Whatever happened to economic anthropology?
Chris Gregory
In the 1970s economic anthropology, along with kinship and ecological anthropology, were regarded as core disciplines in the teaching of anthropology. The centrality of these subjects was reflected in the debates of the time. In economic anthropology understanding the articulation of modes of production was the problem; the holy trinity – tribe, peasant, capitalist – provided the key terms of the debate. These terms, and this problem, are history. The discipline of anthropology has been de-cored over the past 30 years: economic anthropology, kinship and ecological anthropology are not even on the agenda in many universities today (ANU included). This presents us with a paradox because these academic trends are in inverse proportion to the importance of contemporary developments in the economy, the family and ecology as global problems facing humanity.
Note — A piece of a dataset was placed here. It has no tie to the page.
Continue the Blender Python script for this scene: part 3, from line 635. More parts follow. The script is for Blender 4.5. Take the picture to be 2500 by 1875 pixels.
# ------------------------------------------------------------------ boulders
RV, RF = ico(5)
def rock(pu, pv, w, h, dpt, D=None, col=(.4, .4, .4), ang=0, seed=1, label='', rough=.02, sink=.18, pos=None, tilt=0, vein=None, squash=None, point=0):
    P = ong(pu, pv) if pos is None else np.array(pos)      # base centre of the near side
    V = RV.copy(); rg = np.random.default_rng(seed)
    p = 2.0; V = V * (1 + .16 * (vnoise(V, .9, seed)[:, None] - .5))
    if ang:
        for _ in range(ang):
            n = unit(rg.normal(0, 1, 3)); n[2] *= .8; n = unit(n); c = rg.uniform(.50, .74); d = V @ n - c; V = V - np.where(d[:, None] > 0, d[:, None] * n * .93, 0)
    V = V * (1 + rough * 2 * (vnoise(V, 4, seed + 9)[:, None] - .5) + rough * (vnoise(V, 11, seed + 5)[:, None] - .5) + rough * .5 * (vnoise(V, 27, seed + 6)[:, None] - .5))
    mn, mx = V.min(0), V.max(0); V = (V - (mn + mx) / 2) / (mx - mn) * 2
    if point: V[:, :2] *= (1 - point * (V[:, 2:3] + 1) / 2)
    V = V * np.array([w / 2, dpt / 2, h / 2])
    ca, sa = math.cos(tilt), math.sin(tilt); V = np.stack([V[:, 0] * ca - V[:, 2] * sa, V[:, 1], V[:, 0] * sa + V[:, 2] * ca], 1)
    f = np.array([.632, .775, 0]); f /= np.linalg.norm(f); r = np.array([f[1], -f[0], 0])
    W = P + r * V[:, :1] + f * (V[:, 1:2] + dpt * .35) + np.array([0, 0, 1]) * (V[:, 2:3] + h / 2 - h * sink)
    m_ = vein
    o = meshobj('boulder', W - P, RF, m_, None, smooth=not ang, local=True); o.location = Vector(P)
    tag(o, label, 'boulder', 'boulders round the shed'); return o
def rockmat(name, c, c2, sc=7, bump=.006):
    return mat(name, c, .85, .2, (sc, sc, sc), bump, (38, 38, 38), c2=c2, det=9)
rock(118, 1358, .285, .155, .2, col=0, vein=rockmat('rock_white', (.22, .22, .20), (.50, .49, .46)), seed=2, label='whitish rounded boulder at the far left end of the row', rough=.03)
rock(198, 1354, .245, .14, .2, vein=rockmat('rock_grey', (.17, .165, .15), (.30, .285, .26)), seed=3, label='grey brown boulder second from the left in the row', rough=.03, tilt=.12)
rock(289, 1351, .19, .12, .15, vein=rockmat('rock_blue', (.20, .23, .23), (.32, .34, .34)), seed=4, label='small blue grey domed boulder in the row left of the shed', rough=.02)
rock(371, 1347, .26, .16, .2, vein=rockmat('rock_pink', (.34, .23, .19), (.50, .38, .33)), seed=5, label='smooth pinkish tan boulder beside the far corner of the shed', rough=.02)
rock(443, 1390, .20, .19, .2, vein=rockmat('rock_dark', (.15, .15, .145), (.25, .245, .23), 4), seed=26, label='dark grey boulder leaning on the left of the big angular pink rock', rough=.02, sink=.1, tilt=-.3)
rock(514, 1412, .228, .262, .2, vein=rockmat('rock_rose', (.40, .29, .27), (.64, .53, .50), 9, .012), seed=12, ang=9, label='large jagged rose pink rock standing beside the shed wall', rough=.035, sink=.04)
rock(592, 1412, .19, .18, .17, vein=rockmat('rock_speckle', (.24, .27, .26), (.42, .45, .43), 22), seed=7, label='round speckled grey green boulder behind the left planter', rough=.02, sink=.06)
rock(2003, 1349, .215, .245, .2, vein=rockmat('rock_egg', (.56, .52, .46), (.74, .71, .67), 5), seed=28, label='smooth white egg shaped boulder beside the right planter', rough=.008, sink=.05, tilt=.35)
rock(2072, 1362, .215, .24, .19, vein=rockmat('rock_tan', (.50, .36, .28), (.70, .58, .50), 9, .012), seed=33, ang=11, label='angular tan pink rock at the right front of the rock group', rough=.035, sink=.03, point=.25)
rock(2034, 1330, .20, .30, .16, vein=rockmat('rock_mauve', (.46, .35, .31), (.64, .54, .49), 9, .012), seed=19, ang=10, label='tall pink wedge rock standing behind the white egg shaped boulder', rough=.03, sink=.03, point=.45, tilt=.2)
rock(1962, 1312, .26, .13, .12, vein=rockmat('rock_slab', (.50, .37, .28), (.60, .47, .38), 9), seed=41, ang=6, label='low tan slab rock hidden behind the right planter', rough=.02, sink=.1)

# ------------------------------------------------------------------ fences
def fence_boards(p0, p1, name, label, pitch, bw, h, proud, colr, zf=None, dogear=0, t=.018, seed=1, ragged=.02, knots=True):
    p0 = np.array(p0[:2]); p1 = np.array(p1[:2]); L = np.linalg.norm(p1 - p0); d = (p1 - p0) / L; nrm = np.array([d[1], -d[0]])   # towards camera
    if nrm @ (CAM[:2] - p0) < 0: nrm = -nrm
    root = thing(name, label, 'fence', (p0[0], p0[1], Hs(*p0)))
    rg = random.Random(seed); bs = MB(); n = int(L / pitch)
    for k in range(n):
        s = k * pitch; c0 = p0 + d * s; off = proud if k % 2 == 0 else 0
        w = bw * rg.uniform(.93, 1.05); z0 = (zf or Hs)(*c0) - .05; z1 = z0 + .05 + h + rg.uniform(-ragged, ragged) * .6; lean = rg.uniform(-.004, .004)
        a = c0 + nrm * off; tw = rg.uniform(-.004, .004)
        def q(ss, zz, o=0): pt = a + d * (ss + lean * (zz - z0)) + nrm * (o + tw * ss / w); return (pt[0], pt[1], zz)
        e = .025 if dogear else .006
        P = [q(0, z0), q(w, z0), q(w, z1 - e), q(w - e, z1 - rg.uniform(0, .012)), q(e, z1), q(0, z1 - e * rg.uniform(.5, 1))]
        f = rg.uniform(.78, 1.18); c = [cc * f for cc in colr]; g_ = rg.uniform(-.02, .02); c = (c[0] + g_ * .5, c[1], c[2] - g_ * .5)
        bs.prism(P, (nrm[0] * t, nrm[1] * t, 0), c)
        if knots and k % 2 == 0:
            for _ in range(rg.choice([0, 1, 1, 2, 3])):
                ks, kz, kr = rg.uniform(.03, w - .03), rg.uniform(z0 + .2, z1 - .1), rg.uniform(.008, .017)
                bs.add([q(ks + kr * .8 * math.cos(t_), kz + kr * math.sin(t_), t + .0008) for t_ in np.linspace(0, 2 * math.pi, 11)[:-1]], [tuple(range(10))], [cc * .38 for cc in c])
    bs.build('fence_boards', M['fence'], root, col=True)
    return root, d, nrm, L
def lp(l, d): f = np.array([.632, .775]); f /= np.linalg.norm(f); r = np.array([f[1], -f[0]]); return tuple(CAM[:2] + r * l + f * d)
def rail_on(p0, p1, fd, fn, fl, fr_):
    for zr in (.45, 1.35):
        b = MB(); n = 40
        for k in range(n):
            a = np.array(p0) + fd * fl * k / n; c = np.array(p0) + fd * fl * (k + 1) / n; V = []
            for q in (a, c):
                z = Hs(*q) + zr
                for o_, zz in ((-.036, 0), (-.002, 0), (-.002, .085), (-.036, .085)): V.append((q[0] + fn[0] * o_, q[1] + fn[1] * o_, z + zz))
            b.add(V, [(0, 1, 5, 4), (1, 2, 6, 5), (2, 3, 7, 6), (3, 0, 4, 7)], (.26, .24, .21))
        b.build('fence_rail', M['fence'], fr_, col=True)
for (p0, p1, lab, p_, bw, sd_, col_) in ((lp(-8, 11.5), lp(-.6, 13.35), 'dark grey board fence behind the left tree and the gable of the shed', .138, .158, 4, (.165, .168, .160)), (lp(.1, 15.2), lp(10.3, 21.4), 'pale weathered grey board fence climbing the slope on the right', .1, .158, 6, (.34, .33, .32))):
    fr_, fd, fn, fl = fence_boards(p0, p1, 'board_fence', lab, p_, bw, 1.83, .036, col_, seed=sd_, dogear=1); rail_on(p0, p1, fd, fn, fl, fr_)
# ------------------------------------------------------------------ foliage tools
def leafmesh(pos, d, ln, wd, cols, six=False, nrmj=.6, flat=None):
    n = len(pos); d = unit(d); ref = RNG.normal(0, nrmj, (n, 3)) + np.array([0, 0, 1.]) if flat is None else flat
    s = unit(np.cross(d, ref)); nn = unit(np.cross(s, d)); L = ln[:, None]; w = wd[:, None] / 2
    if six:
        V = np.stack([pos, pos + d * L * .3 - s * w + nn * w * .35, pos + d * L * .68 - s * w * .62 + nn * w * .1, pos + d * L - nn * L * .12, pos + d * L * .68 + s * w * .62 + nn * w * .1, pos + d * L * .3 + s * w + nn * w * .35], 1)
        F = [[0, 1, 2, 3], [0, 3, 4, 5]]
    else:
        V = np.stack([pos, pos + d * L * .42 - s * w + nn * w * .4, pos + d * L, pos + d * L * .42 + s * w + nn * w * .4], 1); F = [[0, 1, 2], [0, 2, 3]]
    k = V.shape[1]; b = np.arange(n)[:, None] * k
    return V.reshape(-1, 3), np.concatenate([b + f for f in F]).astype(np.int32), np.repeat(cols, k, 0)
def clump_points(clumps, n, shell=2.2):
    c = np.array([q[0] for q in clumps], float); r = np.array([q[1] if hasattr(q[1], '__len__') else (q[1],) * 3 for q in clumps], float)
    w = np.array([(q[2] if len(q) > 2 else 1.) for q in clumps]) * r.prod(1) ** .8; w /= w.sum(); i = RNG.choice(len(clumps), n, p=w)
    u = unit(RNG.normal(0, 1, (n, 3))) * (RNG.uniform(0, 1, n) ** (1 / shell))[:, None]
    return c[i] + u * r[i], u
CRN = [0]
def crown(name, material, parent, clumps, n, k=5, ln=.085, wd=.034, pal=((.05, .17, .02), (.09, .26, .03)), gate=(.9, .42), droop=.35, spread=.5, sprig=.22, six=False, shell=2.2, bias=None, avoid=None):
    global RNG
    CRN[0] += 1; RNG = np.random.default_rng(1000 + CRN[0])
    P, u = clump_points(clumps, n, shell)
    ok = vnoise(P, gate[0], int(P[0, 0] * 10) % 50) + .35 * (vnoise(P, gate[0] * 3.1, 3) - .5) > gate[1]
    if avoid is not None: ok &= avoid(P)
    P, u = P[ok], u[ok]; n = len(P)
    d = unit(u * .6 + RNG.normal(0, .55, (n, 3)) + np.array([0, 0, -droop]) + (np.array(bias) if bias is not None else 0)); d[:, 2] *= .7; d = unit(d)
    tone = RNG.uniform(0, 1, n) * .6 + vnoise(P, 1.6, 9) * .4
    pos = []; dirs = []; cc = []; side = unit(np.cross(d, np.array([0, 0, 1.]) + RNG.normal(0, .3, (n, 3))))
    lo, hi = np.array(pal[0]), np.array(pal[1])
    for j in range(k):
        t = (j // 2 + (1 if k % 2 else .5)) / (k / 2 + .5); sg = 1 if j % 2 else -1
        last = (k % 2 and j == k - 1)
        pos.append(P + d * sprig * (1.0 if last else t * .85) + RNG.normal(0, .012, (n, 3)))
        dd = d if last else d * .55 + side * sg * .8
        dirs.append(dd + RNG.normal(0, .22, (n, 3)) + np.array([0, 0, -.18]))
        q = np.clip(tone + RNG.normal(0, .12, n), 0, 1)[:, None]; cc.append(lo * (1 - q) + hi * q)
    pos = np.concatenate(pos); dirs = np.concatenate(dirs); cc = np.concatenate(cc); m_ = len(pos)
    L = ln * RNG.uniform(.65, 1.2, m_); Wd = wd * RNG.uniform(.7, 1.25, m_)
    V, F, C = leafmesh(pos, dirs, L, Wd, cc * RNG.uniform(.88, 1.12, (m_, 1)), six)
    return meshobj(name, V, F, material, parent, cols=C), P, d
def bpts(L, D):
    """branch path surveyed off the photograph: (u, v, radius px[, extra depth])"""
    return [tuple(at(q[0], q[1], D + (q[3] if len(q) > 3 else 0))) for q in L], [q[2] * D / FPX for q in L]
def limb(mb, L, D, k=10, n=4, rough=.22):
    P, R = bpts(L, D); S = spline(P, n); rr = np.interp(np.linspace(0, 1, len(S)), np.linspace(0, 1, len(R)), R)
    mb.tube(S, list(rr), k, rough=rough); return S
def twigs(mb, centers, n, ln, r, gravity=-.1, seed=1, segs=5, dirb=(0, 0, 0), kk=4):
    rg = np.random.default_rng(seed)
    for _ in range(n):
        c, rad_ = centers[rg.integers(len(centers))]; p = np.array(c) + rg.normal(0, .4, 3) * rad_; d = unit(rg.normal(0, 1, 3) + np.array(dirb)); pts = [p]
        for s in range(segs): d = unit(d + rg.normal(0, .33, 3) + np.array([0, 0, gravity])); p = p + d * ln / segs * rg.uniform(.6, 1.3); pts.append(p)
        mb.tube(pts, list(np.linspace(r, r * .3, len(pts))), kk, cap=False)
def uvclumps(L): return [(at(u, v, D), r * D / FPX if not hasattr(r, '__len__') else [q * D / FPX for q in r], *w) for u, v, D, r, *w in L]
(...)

This paradox must be addressed not by arguing for a rehabilitation of the core subjects of the 1970s – those days are long gone – but by taking a critical look at the implicit theories of value that inform anthropological thinking about the economy, the family and ecology today. I shall argue that ‘agency’ has been the key term of the new paradigm that emerged in the 1970s along with neo-liberalism, that this paradigm is about to become history, and that new ways of thinking about the economy will have to emerge as we all become victims of the ‘financialization’ of Europe, the industrialization of Asia and the desiccation of Australia.